Set quarterly benchmarks and review progress regularly. Look for patterns that might indicate specific departments or roles need extra attention. Sales teams, for example, often face different phishing tactics than engineering teams, and your metrics should reflect those nuances.

Incident Correlation
Here's where metrics get really powerful. Connect your awareness training data to actual security incidents. Track whether employees who completed training had fewer incidents than those who didn't. Look at whether departments with higher engagement scores experienced fewer phishing-related breaches.
This correlation data is gold when presenting to leadership. It transforms your training program from a cost center into a measurable risk reduction tool. When you can show that trained employees are 40% less likely to fall for phishing attacks, you've made a compelling case for continued investment.
Building a Metrics Dashboard
Pulling all this together requires a centralized view. Effective CISOs build dashboards combining phishing simulation results, training engagement scores, incident correlation data, and trend lines showing progress over time.

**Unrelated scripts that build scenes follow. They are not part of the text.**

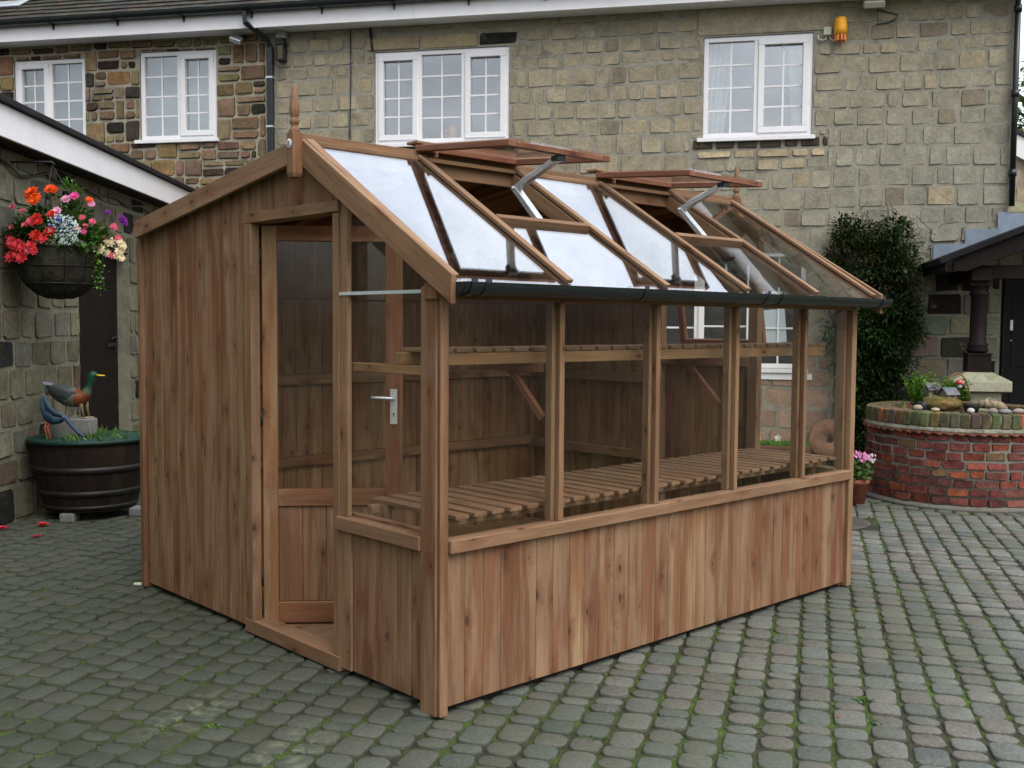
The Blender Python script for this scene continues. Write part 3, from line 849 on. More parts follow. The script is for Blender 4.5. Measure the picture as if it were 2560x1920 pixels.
# front door behind the porch
mb = MB(); hbox(mb, DOOR[0] + .01, DOOR[1] - .01, .02, DOOR[3] - .01, -.11, -.06)
for a, b, c, d in ((.12, .45, 1.15, 1.9), (.53, .86, 1.15, 1.9), (.12, .45, .2, 1.0), (.53, .86, .2, 1.0)):
    hbox(mb, DOOR[0] + a, DOOR[0] + b, c, d, -.06, -.052)
fd = mb.build('front_door', M['darkdoor'], house, bevel=.004)
mb = MB(); hbox(mb, 5.275, 5.305, 1.53, 1.64, -.059, -.048); mb.build('door_plate', M['steel'], fd, bevel=.003)
mb = MB(); hbox(mb, 5.283, 5.298, 1.42, 1.435, -.059, -.045); mb.build('door_knob', M['steel'], fd, bevel=.003)

# downpipes
def fix(name, mb, mats, label, cat, group=None, bevel=0):
    if cat == 'cable': group = 'cables fixed to the stone walls'
    return tag(mb.build(name, mats, None, bevel), label, cat, group)
dp = thing('downpipe', HP(-2.92, 4.6, .05), 'black square downpipe on the joint between old and newer stonework', 'downpipe', 'downpipes on the house')
mb = MB(); hbox(mb, -2.955, -2.885, .1, 4.80, .02, .085); mb.build('pipe', M['gutter'], dp, bevel=.006)
mb = MB()
mb.tube([HP(-3.09, EAVE + .16, .36), HP(-3.09, EAVE + .04, .36), HP(-2.93, 4.86, .09), HP(-2.92, 4.78, .055)], .036, n=4, smooth=False); mb.build('swan_neck', M['gutter'], dp)
for z in (4.43, 3.86, 3.2):
    mb = MB(); hbox(mb, -2.962, -2.878, z, z + .022, .018, .095); mb.build('collar', M['steel'], dp)
dp2 = thing('downpipe', HP(5.2, 4, .05), 'thin black downpipe on the right corner of the tall house wall', 'downpipe', 'downpipes on the house')
mb = MB(); mb.tube([HP(5.225, EAVE + .1, .06), HP(5.225, 2.80, .06)], .030, n=10); mb.build('pipe', M['gutter'], dp2)
for z in (3.9, 4.75, 3.1):
    mb = MB(); mb.tube([HP(5.225, z, .06), HP(5.225, z + .07, .06)], .040, n=10); mb.build('collar', M['gutter'], dp2)

# lamps, alarm and cables on the wall
sl = thing('wall_floodlight', HP(-3.28, 4.9, .1), 'small grey angled floodlight tucked under the soffit left of the downpipe', 'floodlight')
mb = MB(); c = HP(-3.30, 4.875, .16); e1 = (HU * .9 + Z * -.35).normalized(); e2 = (HN * .7 + Z * -.5).normalized(); mb.cbox(c, .15, .06, .11, ex=e1, ey=e1.cross(e2).normalized(), ez=e2); mb.build('housing', M['steel'], sl, bevel=.008)
mb = MB(); mb.tube([HP(-3.24, 4.93, 0), HP(-3.26, 4.92, .12)], .014); mb.build('arm', M['iron'], sl)
ll = thing('wall_lantern', HP(-2.77, 4.85, .05), 'black lantern hanging below a grey switch box right of the downpipe', 'lantern')
mb = MB(); hbox(mb, -2.835, -2.715, 4.88, 4.975, .015, .10, col=(.30, .33, .31)); mb.build('sensor_box', M['paint'], ll, bevel=.006)
mb = MB(); hbox(mb, -2.80, -2.73, 4.84, 4.88, .03, .12); hbox(mb, -2.815, -2.715, 4.62, 4.64, .03, .14); hbox(mb, -2.815, -2.715, 4.80, 4.84, .03, .14)
for uu in (-2.813, -2.728):
    for oo in (.032, .127): hbox(mb, uu, uu + .011, 4.64, 4.80, oo, oo + .011)
mb.build('cage', M['iron'], ll)
mb = MB(); hbox(mb, -2.80, -2.73, 4.645, 4.795, .05, .12); mb.build('lantern_glass', mat_plain('amber_glass', (.08, .05, .02), .2, .5), ll)
al = thing('alarm_beacon', HP(3.50, 4.68, .05), 'orange plastic alarm beacon right of the upper right window', 'beacon')
mb = MB(); mb.lathe([(.05, -.06), (.066, -.055), (.068, .0), (.060, .105), (.052, .115), (.0, .118)], HP(3.505, 4.665, .075), 18, col=(.78, .36, .02)); mb.build('lens', M['paint'], al)
mb = MB()
for k in range(9):
    a = k * 2 * math.pi / 9; mb.cbox(HP(3.505, 4.575, .075) + (HU * math.cos(a) + HN * math.sin(a)) * .052, .018, .018, .065, ex=HU, ey=HN, col=(.70, .22, .04))
mb.build('grille', M['paint'], al)
jb = thing('junction_box', HP(3.37, 4.66, .03), 'small pale square junction box between window and orange beacon', 'junction box')
mb = MB(); hbox(mb, 3.335, 3.415, 4.615, 4.70, .012, .06, col=(.48, .50, .38)); mb.build('box', M['paint'], jb, bevel=.006)
mb = MB()
mb.tube([HP(3.28, 4.625, .03), HP(3.29, 4.585, .03), HP(3.33, 4.57, .03), HP(3.36, 4.58, .03), HP(3.365, 4.615, .03)], .006, col=(.6, .6, .56))
mb.tube([HP(3.40, 4.61, .03), HP(3.41, 4.575, .03), HP(3.44, 4.56, .03), HP(3.47, 4.58, .03), HP(3.475, 4.61, .03)], .006, col=(.6, .6, .56))
mb.build('cable_loop', M['paint'], jb)
fl = thing('floodlight', HP(3.82, 4.95, .1), 'wide pale floodlight under the eaves right of the orange beacon', 'floodlight')
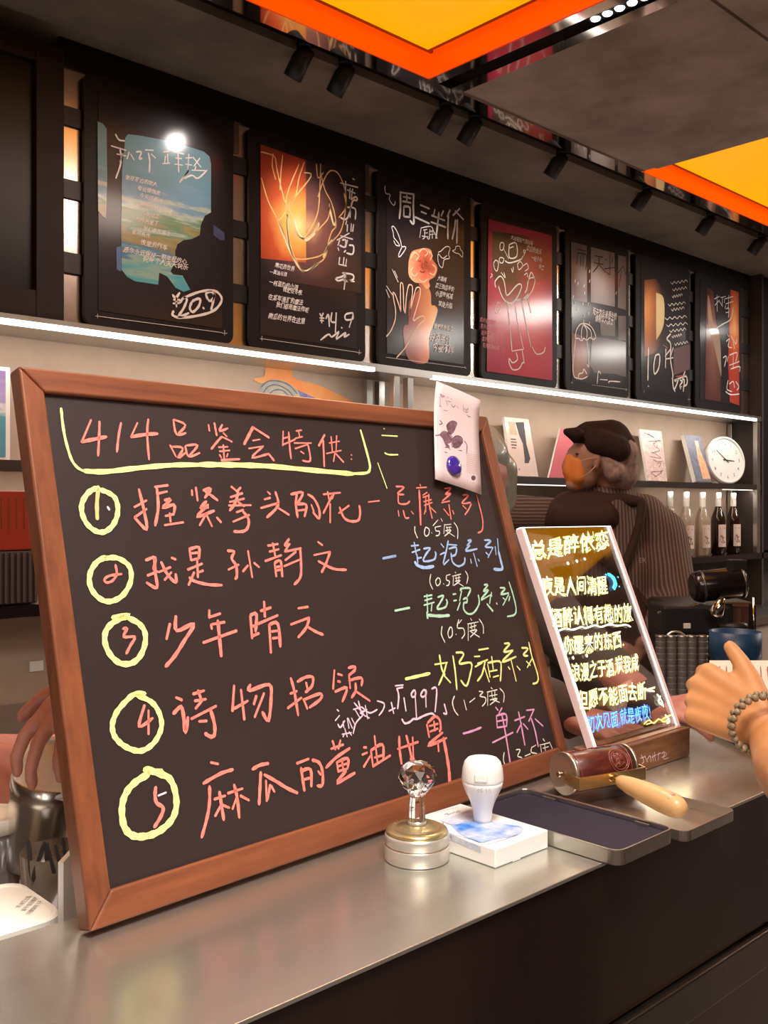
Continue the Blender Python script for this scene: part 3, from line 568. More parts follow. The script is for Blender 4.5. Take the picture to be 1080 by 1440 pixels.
# ================================================================ SHELF ITEMS
def leaning(name, label, cat, bot, top, Yb, Yt, th, m_cover, m_edge='white_soft', group=None):
    a, b_ = PY(bot[0], bot[2], Yb), PY(bot[1], bot[2], Yb); c, d = PY(top[1], top[2], Yt), PY(top[0], top[2], Yt)
    zb = 1.5465+th*.36; a.z = b_.z = zb; c.z = d.z = (c.z+d.z)/2
    n = (b_-a).cross(d-a).normalized()
    t = thing(name, label, cat, ((a.x+b_.x)/2, Yb, zb), group)
    MB().prism([a, b_, c, d], -n*th+Vector((0, 0, .0))).build('pages', m_edge, t)
    e = .0006
    MB().prism([a+n*e, b_+n*e, c+n*e, d+n*e], -n*.0008).build('cover', m_cover, t)
    U = (b_-a).normalized(); V = n.cross(U).normalized()
    def tf(u, v):   # 0..1 on the cover
        return a+n*(e+.0004)+(b_-a)*u+(d-a)*v+((c-b_)-(d-a))*u*v
    return t, tf, (U, V, n), n
def cover_marks(t, tf, fr, name, text, w, m): return strokes(name, parse(text), tf, w, m, t, fr)
def cover_poly(t, tf, n, name, text, m, h=.0002): return poly(name, parse(text)[0], tf, m, t, n, h)
pink = mat('cover_pale_pink', (.62, .46, .40), .45, coat=.4, noise_amt=.15)
t, tf, fr, n = leaning('magazine', 'pale magazine with a picture of dark trousered legs, left of the flat cap', 'magazine', (719, 757, 667), (709, 743, 588), 2.44, 2.53, .012, pink, group='magazines on the middle shelf')
cover_poly(t, tf, n, 'legs_picture', '.42,.92 .78,.94 .74,.55 .80,.30 .70,.22 .55,.22 .58,.30 .60,.55 .50,.70', 'ink_black')
cover_poly(t, tf, n, 'red_picture', '.14,.70 .44,.70 .40,.92 .12,.92', mat('cover_coral', (.70, .24, .14), .5))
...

Ready to see how your organization measures up? Explore Drip7's approach to tracking cybersecurity awareness effectiveness and discover how microlearning delivers measurable results.
Conclusion
Measuring cybersecurity awareness isn't about collecting data for the sake of it. It's about understanding whether training actually changes behavior and reduces risk. Click rates matter, but report rates matter more. Completion rates provide a baseline, but engagement and behavior change over time reveal the real story. When CISOs track the right metrics and connect them to security outcomes, they prove the value of awareness programs and build a culture where every employee contributes to defense.